JOL Press : Que peut faire la France pour redresser la barre ?

Eric Heyer : La France peut choisir de réduire encore plus vite les déficits en continuant la stratégie mise en place depuis 2010 dans toute l’Europe : elle peut continuer à augmenter les impôts ou choisir de baisser les dépenses publiques, c’est qu’on appelle l’austérité. Mais force est de constater que cette stratégie ne marche pas : quand on met en place trop vite des mesures trop dures, on casse la croissance, on réduit l’inflation, la dette publique continue à progresser et les déficits peinent à se réduire. On peut continuer cette stratégie mais il n’y a pas de raison que ce qui n’a pas marché en 2010 et 2013 fonctionne en 2015. Il faut apprendre de ses erreurs.

On peut aussi considérer qu’il existe une autre voie possible : aller beaucoup moins vite dans la réduction des déficits pour ne pas casser la croissance et pour qu’on ne rentre pas en déflation. La réduction de la dette publique ne passe pas par un seul instrument mais par la réduction des déficits, la croissance et l’inflation. Cette nouvelle politique nécessite un changement de logiciel : il faut comprendre que la réduction des déficits ne doit pas être l’unique objectif, car si elle n’est pas accompagnée de croissance et d’inflation, elle ne sert à rien. Si on ne change pas de logiciel, si on fait tout pour réduire les déficits quitte à casser la croissance, on peut être assuré que la dette publique va augmenter.

JOL Press : Des sanctions de la part de Bruxelles sont-elles envisageables ?

Eric Heyer : C’est envisageable mais ce serait absurde. On fait des efforts, on n’arrive pas à réduire les déficits sans casser la croissance et parce que la dette publique ne serait pas réduite on aurait une amende ? Je préfèrerais qu’en guise de sanction on nous propose de changer de stratégie.

JOL Press : François Hollande va-t-il malgré tout devoir changer de ministre de l’Economie ? Le nom de l’ancien président de l’OMC, Pascal Lamy, circulerait…

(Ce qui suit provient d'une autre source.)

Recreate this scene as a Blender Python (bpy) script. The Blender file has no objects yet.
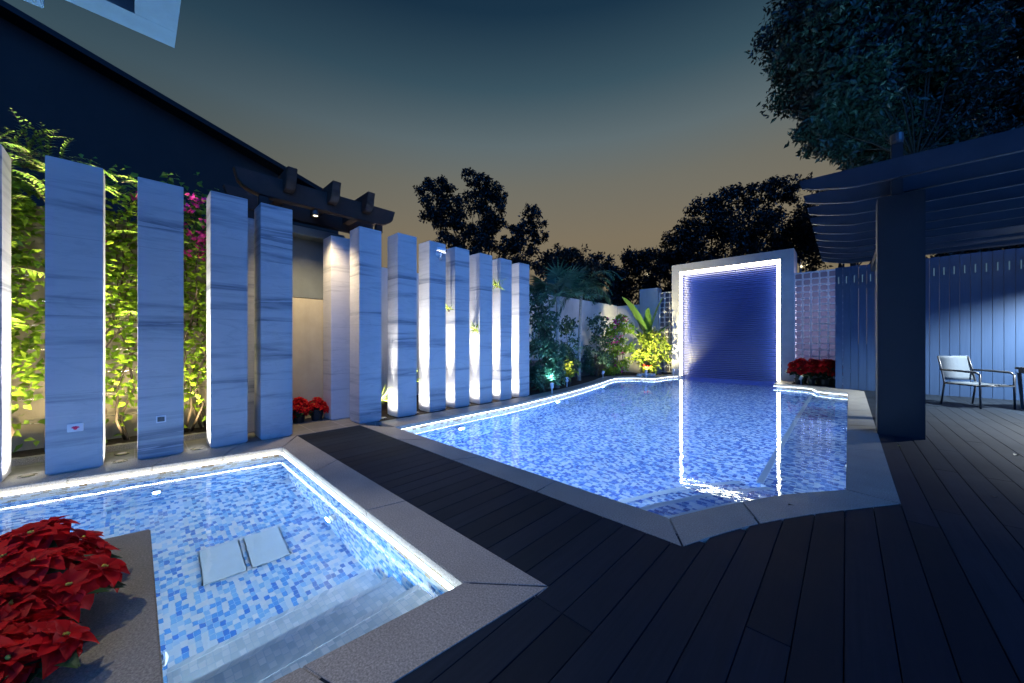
import bpy, bmesh, math, random
import numpy as np
from mathutils import Vector, Matrix
random.seed(7); rng = np.random.default_rng(7)
SC = bpy.context.scene
COL = SC.collection
PI = math.pi

# ------------------------------------------------------------------ survey
# camera at (0,0,1.15); the pillar row runs along +Y, the waterfall wall along X
CH, FPX, HZ = 1.15, 355.0, 343.0
TH = math.atan(334/355)
FW = (-math.sin(TH), math.cos(TH)); RT = (math.cos(TH), math.sin(TH))
def at(px, py, t):                 # point seen at pixel (px,py) at forward distance t
    s = (px-512)/FPX*t
    return Vector((FW[0]*t+RT[0]*s, FW[1]*t+RT[1]*s, CH-(py-HZ)/FPX*t))

# ------------------------------------------------------------------ object helpers
def tag(o, label=None, cat=None, group=None, kind=None):
    if label: o['label'] = label
    if cat: o['category'] = cat
    if group: o['group'] = group
    if kind: o['kind'] = kind
    return o
def empty(name, loc=(0,0,0), rz=0, label=None, cat=None, group=None):
    o = bpy.data.objects.new(name, None); COL.objects.link(o)
    o.location = loc; o.rotation_euler = (0,0,rz); o.empty_display_size = .1
    return tag(o, label, cat, group)
def kids(o): return [c for c in bpy.data.objects if c.parent == o]
def copy_tree(o, parent=None):
    c = o.copy(); COL.objects.link(c); c.parent = parent
    for ch in kids(o): copy_tree(ch, c)
    return c

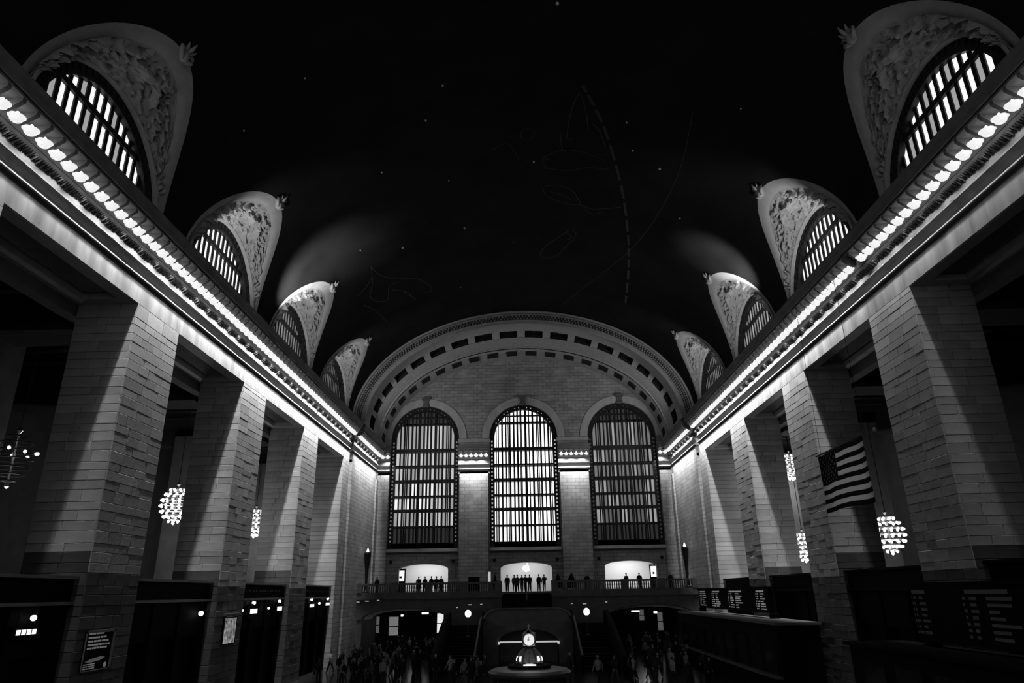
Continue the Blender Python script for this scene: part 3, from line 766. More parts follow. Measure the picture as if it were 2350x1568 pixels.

Eric Heyer : Je ne crois pas en la personnalisation de la politique économique. Jérôme Cahuzac a été remplacé par Bernard Cazeneuve au Budget et la politique n’a pas changé. Il y a des choix politiques à faire en France mais on voit bien aujourd’hui que ces choix sont soumis à la stratégie européenne. On a signé des traités, le pacte de stabilité et de croissance, on s’est engagé à réduire les déficits et les ministres sont là pour mettre en œuvre les étapes pour atteindre les objectifs dictés par Bruxelles. Les ministres sont avant tout des ouvriers. Ce qui serait vraiment une rupture, ce serait que le Premier ministre ou le président de la République changent de stratégie et qu’ils parviennent à faire changer la stratégie européenne. Aujourd’hui les marges de manœuvres sont quasi nulles, tout ce qui sera fait à la marge sera du détail.